Ho cercato di onorare quell’impegno e di portare tutte le energie che potevo raccogliere in questo posto, in questa ora, davanti al monumento di Aurelio Saffi. Ora sono compresse, come nell’attimo di silenzio prima dell’ultima carica, quando solo le nuvole strappate dal vento disegnano la cornice irreale di un’atmosfera sospesa. Gli zoccoli pestano il terreno. I cavalli mordono il freno rabbiosamente.

Non è stato facile arrivare fino a qui. E ringrazio tutti quelli che mi ci hanno portato. Sono tantissimi, e hanno lavorato senza risparmio, per mesi. Sono gli eroi silenziosi di un’avventura che resterà nella storia di questa città per molto, molto tempo. Ringrazio anche la mia famiglia, che ha accettato fino in fondo questa follia per spirito di servizio al futuro della città e perché anch’essa ha creduto nel progetto comune.

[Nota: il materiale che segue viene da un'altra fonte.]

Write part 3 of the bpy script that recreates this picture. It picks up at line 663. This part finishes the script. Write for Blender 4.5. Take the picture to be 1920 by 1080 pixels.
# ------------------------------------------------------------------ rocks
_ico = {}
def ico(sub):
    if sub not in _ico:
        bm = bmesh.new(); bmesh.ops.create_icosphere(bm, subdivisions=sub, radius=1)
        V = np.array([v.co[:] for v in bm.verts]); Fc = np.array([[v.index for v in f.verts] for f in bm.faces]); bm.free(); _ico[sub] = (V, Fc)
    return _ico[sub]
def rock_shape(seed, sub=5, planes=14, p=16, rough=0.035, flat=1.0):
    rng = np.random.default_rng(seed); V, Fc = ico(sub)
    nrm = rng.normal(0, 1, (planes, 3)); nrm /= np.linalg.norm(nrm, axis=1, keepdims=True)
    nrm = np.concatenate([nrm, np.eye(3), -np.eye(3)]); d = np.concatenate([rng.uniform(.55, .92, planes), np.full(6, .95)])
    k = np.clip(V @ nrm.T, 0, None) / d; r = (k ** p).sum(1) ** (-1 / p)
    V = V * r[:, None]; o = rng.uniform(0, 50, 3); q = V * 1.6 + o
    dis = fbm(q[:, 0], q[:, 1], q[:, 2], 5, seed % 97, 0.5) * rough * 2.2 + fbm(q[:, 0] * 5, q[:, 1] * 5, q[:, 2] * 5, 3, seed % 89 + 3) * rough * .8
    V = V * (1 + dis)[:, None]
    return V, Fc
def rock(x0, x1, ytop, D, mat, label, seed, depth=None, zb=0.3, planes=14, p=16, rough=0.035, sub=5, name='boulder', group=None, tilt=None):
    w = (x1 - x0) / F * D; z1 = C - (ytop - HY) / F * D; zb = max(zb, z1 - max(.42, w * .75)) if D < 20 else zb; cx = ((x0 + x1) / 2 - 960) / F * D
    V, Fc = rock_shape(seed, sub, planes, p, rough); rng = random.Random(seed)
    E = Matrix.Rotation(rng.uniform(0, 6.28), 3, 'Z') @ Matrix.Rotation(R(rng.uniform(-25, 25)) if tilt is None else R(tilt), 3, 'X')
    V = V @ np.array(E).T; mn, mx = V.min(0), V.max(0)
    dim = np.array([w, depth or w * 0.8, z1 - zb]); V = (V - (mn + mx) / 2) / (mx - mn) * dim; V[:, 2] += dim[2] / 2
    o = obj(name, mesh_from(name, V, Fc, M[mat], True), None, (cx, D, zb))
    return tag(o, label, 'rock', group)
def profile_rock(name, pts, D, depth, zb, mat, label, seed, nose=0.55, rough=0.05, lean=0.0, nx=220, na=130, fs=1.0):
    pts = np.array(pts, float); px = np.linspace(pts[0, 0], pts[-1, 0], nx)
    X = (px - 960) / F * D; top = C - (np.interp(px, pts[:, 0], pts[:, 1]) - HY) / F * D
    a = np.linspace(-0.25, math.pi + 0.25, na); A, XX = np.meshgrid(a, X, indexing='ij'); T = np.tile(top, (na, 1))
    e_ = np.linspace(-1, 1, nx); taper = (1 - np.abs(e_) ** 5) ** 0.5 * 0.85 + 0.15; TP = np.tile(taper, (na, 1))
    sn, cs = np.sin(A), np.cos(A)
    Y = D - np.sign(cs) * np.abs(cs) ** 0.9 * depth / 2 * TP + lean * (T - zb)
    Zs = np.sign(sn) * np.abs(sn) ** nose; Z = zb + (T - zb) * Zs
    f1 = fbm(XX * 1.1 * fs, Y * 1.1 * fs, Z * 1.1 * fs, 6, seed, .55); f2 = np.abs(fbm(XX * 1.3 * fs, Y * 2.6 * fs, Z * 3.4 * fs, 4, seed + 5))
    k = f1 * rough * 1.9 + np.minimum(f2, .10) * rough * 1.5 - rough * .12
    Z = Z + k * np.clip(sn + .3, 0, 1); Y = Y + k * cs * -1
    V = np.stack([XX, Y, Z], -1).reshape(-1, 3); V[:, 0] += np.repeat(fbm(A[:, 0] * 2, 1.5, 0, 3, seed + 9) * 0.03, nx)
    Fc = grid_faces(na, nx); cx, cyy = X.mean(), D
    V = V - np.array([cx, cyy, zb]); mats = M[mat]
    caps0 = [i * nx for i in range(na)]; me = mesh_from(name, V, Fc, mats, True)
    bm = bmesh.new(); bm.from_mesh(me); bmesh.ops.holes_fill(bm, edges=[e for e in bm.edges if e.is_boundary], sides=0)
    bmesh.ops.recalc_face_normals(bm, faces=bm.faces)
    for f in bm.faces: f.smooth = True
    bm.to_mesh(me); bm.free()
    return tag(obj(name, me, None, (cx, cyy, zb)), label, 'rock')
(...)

Ora vedete, io ho onorato il patto con i miei elettori e con i miei amici: ho dato tutto me stesso alla causa, ogni fibra dei miei muscoli, ogni attimo del mio tempo, ogni pensiero del mio cuore. Sono consapevole di tutte le difficoltà che verranno. Ma adesso, mentre vi guardo, so di aver fatto fino in fondo il mio dovere. E sono esausto e insieme felice.

Coraggio, Forlì. Andiamo avanti!


2 commenti

fausto pardolesi · 6 Giugno 2009 alle 8:08 pm

ultimo sforzo contattiamo tutti gli amici i parenti e i conoscenti chiediamo il voto:
per Balzani,
per i VERDI PER BALZANI,
per i VERDI in Provincia.

luigi bisicchia · 10 Giugno 2009 alle 8:43 am

Conosco Roberto Balzani come Presidente nazionale dell’Associazione Mazziniana Italiana, ma mi interessano anche gli altri argomenti ce vengono trattati – come ricerca storica e informazione – sui problemi ambientali e di difesa del territorio dal degrado; cultore della presenza democratica alla base delle aggregazioni, che parte ovviamente dal Comune, crea la ulteriore ansia che almeno a quel livello vi sia la democrazia senza aggettiv squalificanti (democrazia popolare, democrazia controllata, democrazia paravento).